To find the probability that the average production for this small herd exceeds $45$ pounds of milk in a day.

Answer to Problem 54E

  $0.03681$ .

Explanation of Solution

In the question, Ayrshire cows average $47$ pounds of milk a day with a standard deviation of $6$ pounds of milk. For Jersey cows, the mean daily production is $43$ ponds with a standard deviation of $5$ pounds. And assume that Normal models describe milk production for these breeds.

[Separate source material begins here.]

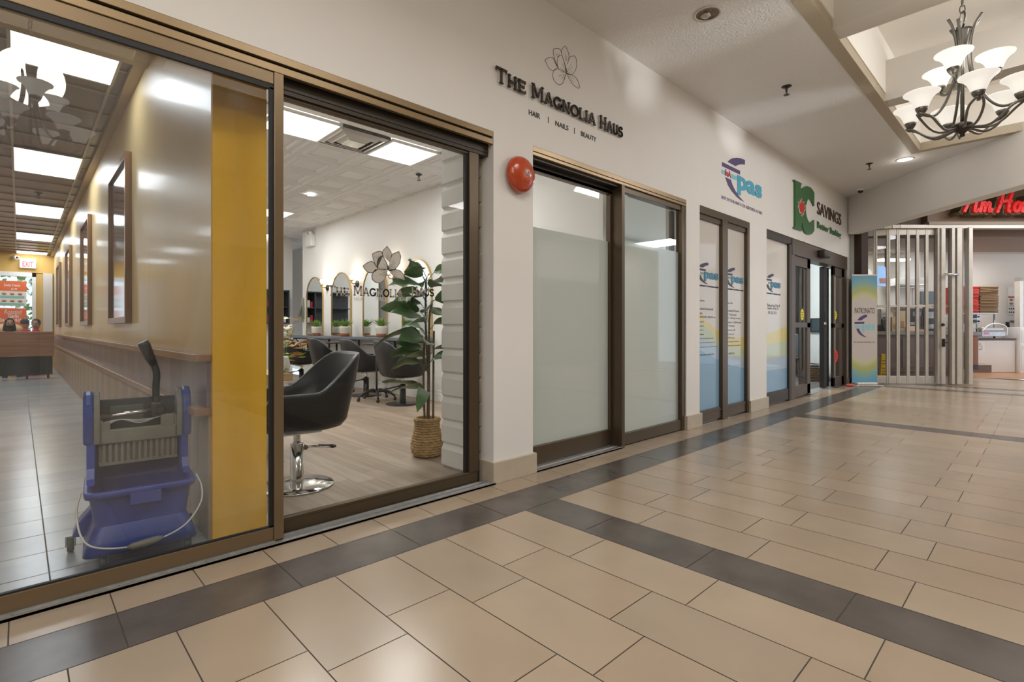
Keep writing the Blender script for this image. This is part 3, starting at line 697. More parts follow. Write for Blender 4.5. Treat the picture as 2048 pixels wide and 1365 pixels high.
# ================================================================== CHANDELIER
M_IRON = mat('brushed_iron', (.20, .19, .17), .35, metal=.75)
M_SHADE = mat('frosted_shade', (.90, .88, .83), .35, emit=.6, ecol=(1, .96, .88))
M_BULB = mat('bulb_lit', (1, 1, 1), .5, emit=7, ecol=(1, .95, .84))
def qp(pts, n=8):       # smooth curve through points (Catmull-Rom)
    P = [Vector(p) for p in pts]; P = [P[0]*2-P[1]]+P+[P[-1]*2-P[-2]]; out = []
    for i in range(1, len(P)-2):
        for k in range(n):
            t = k/n; a, b, c, d = P[i-1], P[i], P[i+1], P[i+2]
            out.append(.5*((2*b)+(c-a)*t+(2*a-5*b+4*c-d)*t*t+(3*b-a-3*c+d)*t**3))
    out.append(P[-2]); return out
def chandelier(label, loc, rz):
    t = thing('chandelier', label, 'chandelier', loc, rz, 'mall chandeliers')
    # origin at the bottom finial; z up. ring of six lower shades at r=.40, three upper at r=.22
    m = MB(); m.lathe([(0, 0), (.014, .006), (.012, .02), (.02, .03), (.045, .045), (.062, .07), (.05, .085), (.018, .10)], (0, 0, 0), 24); m.build('hub', mat('hub_bronze', (.07, .06, .05), .35, metal=.8), t)
    m = MB(); m.tube([(0, 0, .09), (0, 0, .72)], .011, 10); m.build('centre_stem', M_IRON, t)
    m = MB(); m.lathe([(.012, .56), (.024, .62), (.042, .69), (.052, .705), (.015, .715)], (0, 0, 0), 24); m.build('crown', M_IRON, t)
    m = MB(); m.tube([(0.05*math.cos(a), 0, .775+.05*math.sin(a)) for a in [2*PI*i/16 for i in range(16)]], .006, 8, closed=True); m.build('ring', M_IRON, t)
    m = MB()
    for i in range(9):
        z = .845+.048*i; h = .03
        pts = [((.014*math.cos(a) if i % 2 else 0), (0 if i % 2 else .014*math.cos(a)), z+h*math.sin(a)) for a in [2*PI*k/12 for k in range(12)]]
        m.tube(pts, .0035, 6, closed=True)
    m.tube([(0, 0, 1.25), (0, 0, 2.0)], .004, 6)
    m.build('chain', M_IRON, t)
    for i in range(9):
        up = i >= 6
        a = (2*PI*(i/6)) if not up else (2*PI*((i-6)/3)+.52)
        r = .285 if not up else .165; zc = .20 if not up else .425; KS = .78
        ca, sa = math.cos(a), math.sin(a)
        Q = lambda rr, z, off=0: (rr*ca-off*sa, rr*sa+off*ca, z)
        m = MB()
        if not up:
            for sgn in (-1, 1): m.tube(qp([Q(.03, .06, .008*sgn), Q(.13, .035, .022*sgn), Q(.19, .06, .034*sgn), Q(.25, .115, .036*sgn), Q(r+.02, .145, .012*sgn), Q(r+.005, .13, 0)]), .0075, 8)
            if i % 2 == 0: m.tube(qp([Q(.10, .775), Q(.062, .71), (Q(.040, .58)), Q(.055, .40), Q(.11, .24), Q(.19, .14), Q(r, .14)]), .0085, 8)
        else:
            m.tube(qp([Q(.085, .755), Q(.052, .69), Q(.034, .57), Q(.040, .44), Q(.07, .36), Q(.12, .335), Q(r, .36)]), .0085, 8)
        m.build('arm', M_IRON, t)
        c = Vector(Q(r, zc-.06))
        m = MB(); m.lathe([(0, -.02), (.012, -.015), (.010, 0), (.022, .005), (.040, .035), (.046, .055), (.034, .06), (0, .06)], c, 20); m.v = [tuple(c+(Vector(v)-c)*KS+Vector((0, 0, .002))) for v in m.v]; m.build('holder', M_IRON, t)
        m = MB(); m.lathe([(.036, .05), (.050, .07), (.062, .105), (.078, .135), (.105, .165), (.126, .178), (.128, .184), (.118, .180), (.098, .163), (.07, .132), (.054, .1), (.042, .068), (.03, .055)], c, 32); m.v = [tuple(c+(Vector(v)-c)*KS) for v in m.v]
        o = m.build('shade', M_SHADE, t)
        m = MB(); m.sphere(c+Vector((0, 0, .082)), .02, 0, 12, 1.3); m.build('bulb', M_BULB, t)
    return t
ch1 = chandelier('large iron chandelier with nine upturned white bell shades below the coffered ceiling', (4.5, -2.38, 2.385), .35)
point('chandelier_lamp', (4.5, -2.38, 2.98), 12, WARM, .2)
ch2 = dup(ch1, (.06, -2.38, 2.385), .9, 'iron chandelier nearest the restaurant, its white shades mirrored in the dusty glass', 'mall chandeliers')
point('chandelier_lamp', (.06, -2.38, 2.98), 20, WARM, .2)

# ================================================================== RESTAURANT (left shop)
RZ = 3.25
struct('wall_right', MB().box(.735, .87, .30, 17.3, 0, 3.4), M_YELW)
struct('wall_right', MB().box(.735, 1.005, .268, .30, 0, 3.4), M_YEL)
struct('wall_right', MB().box(.87, .99, .30, 12, 0, 3.4), M_WALL)
struct('wall_left', MB().box(-2.6, -2.5, .1, 17.3, 0, 3.4), mat('far_orange_wall', (.50, .30, .12), .5))
# wainscot: ledges, grey band, laminate boards
lw = wood('ledge_wood', (.22, .11, .05), (.36, .19, .09), .3, 'y', 2)
struct('trim_20', MB().box(.655, .735, .285, 17.0, .945, .985), lw, bevel=.004)
struct('trim_21', MB().box(.655, .735, .285, 17.0, .66, .70), lw, bevel=.004)
m = MB(); y = .30; k = 0
while y < 17: m.box(.715, .735, y, min(17, y+.298), .70, .945, k % 2); y += .30; k += 1
struct('trim_22', m, [mat('band_purple', (.17, .13, .15), .3, var=.15, vscale=5), mat('band_purple_b', (.21, .17, .18), .3, var=.15, vscale=5)])
m = MB(); y = .30; k = 0
while y < 17: m.box(.722, .735, y, min(17, y+.198), 0, .66, (k*7) % 3); y += .20; k += 1
struct('trim_23', m, [mat('board_a', (.37, .28, .19), .4, var=.08, vscale=8, stretch=(4, 4, .6)), mat('board_b', (.42, .32, .22), .4, var=.08, vscale=8, stretch=(4, 4, .6)), mat('board_c', (.33, .25, .17), .4, var=.08, vscale=8, stretch=(4, 4, .6))])
# ceiling: brown mirror-like panels with light tees
M_RC = mat('dark_ceiling_panel', (.16, .12, .085), .32, var=.25, vscale=3, spec=.6)
m = MB()
m.box(-2.6, .735, .1, 17.3, RZ+.02, RZ+.1); struct('ceiling', m, M_RC)
struct('ceiling', MB().box(-2.6, .87, .13, 2.20, RZ-.06, RZ+.02), mat('soffit_tan', (.42, .32, .20), .5, var=.1, vscale=2))
m = MB()
for x in (-2.50, -1.28, -.055, .58): m.box(x-.012, x+.012, 1.72, 17.3, RZ+.004, RZ+.02)
y = 1.94-3.66/3
while y < 17.3: m.box(-2.6, .735, y-.008, y+.008, RZ+.006, RZ+.02); y += .61
struct('trim_24', m, mat('tee_tan', (.42, .36, .27), .4))
struct('trim_25', MB().box(.66, .735, 1.72, 17.3, RZ-.03, RZ+.02), mat('cove_tan', (.35, .24, .12), .45))
for i in range(5):
    y = 1.94+3.66*i if i else 2.34
    for xx in ((-.045,) if i > 0 else (-.045,)):
        t = thing('ceiling_light', ['bright square light panel in the dark restaurant ceiling nearest the glass front', 'second bright light panel from the glass front in the restaurant ceiling', 'third bright light panel from the glass front in the restaurant ceiling', 'fourth bright light panel from the glass front in the restaurant ceiling', 'light panel in the restaurant ceiling right beside the exit sign'][i], 'ceiling light', (xx, y, RZ), 0, 'restaurant ceiling panels')
        ln = 1.24 if i else .56
        MB().box(0, .62, 0, ln, .0, .006).build('diffuser', M_PANELC, t)
        q = MB(); q.box(-.02, 0, -.02, ln+.02, -.004, .01); q.box(.62, .64, -.02, ln+.02, -.004, .01); q.box(0, .62, -.02, 0, -.004, .01); q.box(0, .62, ln, ln+.02, -.004, .01)
        q.build('frame', mat('tee_tan', (1, 1, 1)), t)
sprinkler('small sprinkler head on dark restaurant ceiling between the second and third panels', .22, 8.2, RZ+.004, s=1.2)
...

Thus, we have,

  $\begin{array}{l}{\mu }_{\overline{y}}=43\\ {\sigma }_{\overline{y}}=\frac{\sigma }{\sqrt{n}}\\ =\frac{5}{\sqrt{20}}\\ =1.118\end{array}$

Then the z -score will be as:

  $\begin{array}{l}z=\frac{45-43}{1.118}\\ =1.789\end{array}$

Thus, the probability that the average production for this small herd exceeds $45$ pounds of milk in a day is calculated as:

  $\begin{array}{l}P(z\ge 1.789)=normalcdf(1.789,E99,0,1)\\ =0.03681\end{array}$

Thus, the probability that the average production for this small herd exceeds $45$ pounds of milk in a day is approximately $0.03681$ .

(d)

To determine

To find out what is the probability that his herd average is at least $5$ pounds higher than the average for part (c)’s Jersey herd.

Answer to Problem 54E

  $0.3249$ .

Explanation of Solution

In the question, Ayrshire cows average $47$ pounds of milk a day with a standard deviation of $6$ pounds of milk. For Jersey cows, the mean daily production is $43$ ponds with a standard deviation of $5$ pounds. And assume that Normal models describe milk production for these breeds. Thus, we have,

  $\begin{array}{l}\mu ={\mu }_{x-y}\\ =47-43\\ =4\\ \sigma =\sqrt{Var(X)+Var(Y)}\\ =2.2023\end{array}$

Thus, the z -score will be then,

  $\begin{array}{l}z=\frac{5-4}{2.2023}\\ =0.4541\end{array}$

And the probability that his herd average is at least $5$ pounds higher than the average for part (c)’s Jersey herd is calculated as:

  $\begin{array}{l}P(z\ge 0.4541)=normalcdf(0.4541,E99,0,1)\\ =0.3249\end{array}$

So, the probability that his herd average is at least $5$ pounds higher than the average for part (c)’s Jersey herd is approximately $0.3249$ .